Could every line of the data be printed exactly as it reads?
--- START OF Available data ---
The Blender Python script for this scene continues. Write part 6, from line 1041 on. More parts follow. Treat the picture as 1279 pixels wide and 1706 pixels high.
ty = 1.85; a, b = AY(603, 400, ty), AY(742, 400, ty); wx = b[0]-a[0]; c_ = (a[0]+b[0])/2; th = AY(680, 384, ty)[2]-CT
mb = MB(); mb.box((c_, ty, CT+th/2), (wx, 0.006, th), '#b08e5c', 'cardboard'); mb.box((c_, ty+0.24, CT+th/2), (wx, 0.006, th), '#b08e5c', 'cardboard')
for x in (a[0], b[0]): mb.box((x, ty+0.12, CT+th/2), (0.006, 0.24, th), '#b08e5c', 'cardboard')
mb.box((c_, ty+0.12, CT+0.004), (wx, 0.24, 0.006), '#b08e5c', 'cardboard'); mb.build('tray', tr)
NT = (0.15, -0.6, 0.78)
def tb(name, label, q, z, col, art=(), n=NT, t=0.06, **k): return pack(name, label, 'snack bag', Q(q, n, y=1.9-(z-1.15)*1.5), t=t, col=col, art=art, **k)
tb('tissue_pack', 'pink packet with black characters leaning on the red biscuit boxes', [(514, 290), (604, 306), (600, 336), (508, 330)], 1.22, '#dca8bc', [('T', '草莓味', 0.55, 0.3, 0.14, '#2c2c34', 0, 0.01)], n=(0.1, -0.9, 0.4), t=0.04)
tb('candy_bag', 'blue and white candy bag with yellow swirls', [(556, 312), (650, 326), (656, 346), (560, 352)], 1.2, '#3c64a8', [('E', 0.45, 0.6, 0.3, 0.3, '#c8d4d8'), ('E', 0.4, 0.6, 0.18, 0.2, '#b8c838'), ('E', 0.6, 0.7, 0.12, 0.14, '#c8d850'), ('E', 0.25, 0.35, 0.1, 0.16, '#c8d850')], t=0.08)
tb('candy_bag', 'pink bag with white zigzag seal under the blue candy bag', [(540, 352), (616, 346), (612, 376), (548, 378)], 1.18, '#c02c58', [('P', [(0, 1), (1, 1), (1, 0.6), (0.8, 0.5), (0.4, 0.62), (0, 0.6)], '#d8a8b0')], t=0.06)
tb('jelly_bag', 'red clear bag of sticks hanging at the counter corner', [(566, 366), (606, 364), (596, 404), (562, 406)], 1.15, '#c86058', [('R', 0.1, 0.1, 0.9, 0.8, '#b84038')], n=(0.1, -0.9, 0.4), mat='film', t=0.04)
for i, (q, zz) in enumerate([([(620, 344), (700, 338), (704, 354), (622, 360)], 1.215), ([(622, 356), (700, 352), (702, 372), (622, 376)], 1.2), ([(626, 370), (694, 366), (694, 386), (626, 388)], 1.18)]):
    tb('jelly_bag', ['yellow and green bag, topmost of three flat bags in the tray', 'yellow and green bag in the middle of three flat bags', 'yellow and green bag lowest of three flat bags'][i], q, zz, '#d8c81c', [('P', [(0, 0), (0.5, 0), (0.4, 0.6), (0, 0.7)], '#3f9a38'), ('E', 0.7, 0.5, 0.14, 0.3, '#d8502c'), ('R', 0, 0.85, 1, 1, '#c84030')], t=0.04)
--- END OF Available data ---
Output:
The Blender Python script for this scene continues. Write part 6, from line 1041 on. More parts follow. Treat the picture as 1279 pixels wide and 1706 pixels high.
ty = 1.85; a, b = AY(603, 400, ty), AY(742, 400, ty); wx = b[0]-a[0]; c_ = (a[0]+b[0])/2; th = AY(680, 384, ty)[2]-CT
mb = MB(); mb.box((c_, ty, CT+th/2), (wx, 0.006, th), '#b08e5c', 'cardboard'); mb.box((c_, ty+0.24, CT+th/2), (wx, 0.006, th), '#b08e5c', 'cardboard')
for x in (a[0], b[0]): mb.box((x, ty+0.12, CT+th/2), (0.006, 0.24, th), '#b08e5c', 'cardboard')
mb.box((c_, ty+0.12, CT+0.004), (wx, 0.24, 0.006), '#b08e5c', 'cardboard'); mb.build('tray', tr)
NT = (0.15, -0.6, 0.78)
def tb(name, label, q, z, col, art=(), n=NT, t=0.06, **k): return pack(name, label, 'snack bag', Q(q, n, y=1.9-(z-1.15)*1.5), t=t, col=col, art=art, **k)
tb('tissue_pack', 'pink packet with black characters leaning on the red biscuit boxes', [(514, 290), (604, 306), (600, 336), (508, 330)], 1.22, '#dca8bc', [('T', '草莓味', 0.55, 0.3, 0.14, '#2c2c34', 0, 0.01)], n=(0.1, -0.9, 0.4), t=0.04)
tb('candy_bag', 'blue and white candy bag with yellow swirls', [(556, 312), (650, 326), (656, 346), (560, 352)], 1.2, '#3c64a8', [('E', 0.45, 0.6, 0.3, 0.3, '#c8d4d8'), ('E', 0.4, 0.6, 0.18, 0.2, '#b8c838'), ('E', 0.6, 0.7, 0.12, 0.14, '#c8d850'), ('E', 0.25, 0.35, 0.1, 0.16, '#c8d850')], t=0.08)
tb('candy_bag', 'pink bag with white zigzag seal under the blue candy bag', [(540, 352), (616, 346), (612, 376), (548, 378)], 1.18, '#c02c58', [('P', [(0, 1), (1, 1), (1, 0.6), (0.8, 0.5), (0.4, 0.62), (0, 0.6)], '#d8a8b0')], t=0.06)
tb('jelly_bag', 'red clear bag of sticks hanging at the counter corner', [(566, 366), (606, 364), (596, 404), (562, 406)], 1.15, '#c86058', [('R', 0.1, 0.1, 0.9, 0.8, '#b84038')], n=(0.1, -0.9, 0.4), mat='film', t=0.04)
for i, (q, zz) in enumerate([([(620, 344), (700, 338), (704, 354), (622, 360)], 1.215), ([(622, 356), (700, 352), (702, 372), (622, 376)], 1.2), ([(626, 370), (694, 366), (694, 386), (626, 388)], 1.18)]):
    tb('jelly_bag', ['yellow and green bag, topmost of three flat bags in the tray', 'yellow and green bag in the middle of three flat bags', 'yellow and green bag lowest of three flat bags'][i], q, zz, '#d8c81c', [('P', [(0, 0), (0.5, 0), (0.4, 0.6), (0, 0.7)], '#3f9a38'), ('E', 0.7, 0.5, 0.14, 0.3, '#d8502c'), ('R', 0, 0.85, 1, 1, '#c84030')], t=0.04)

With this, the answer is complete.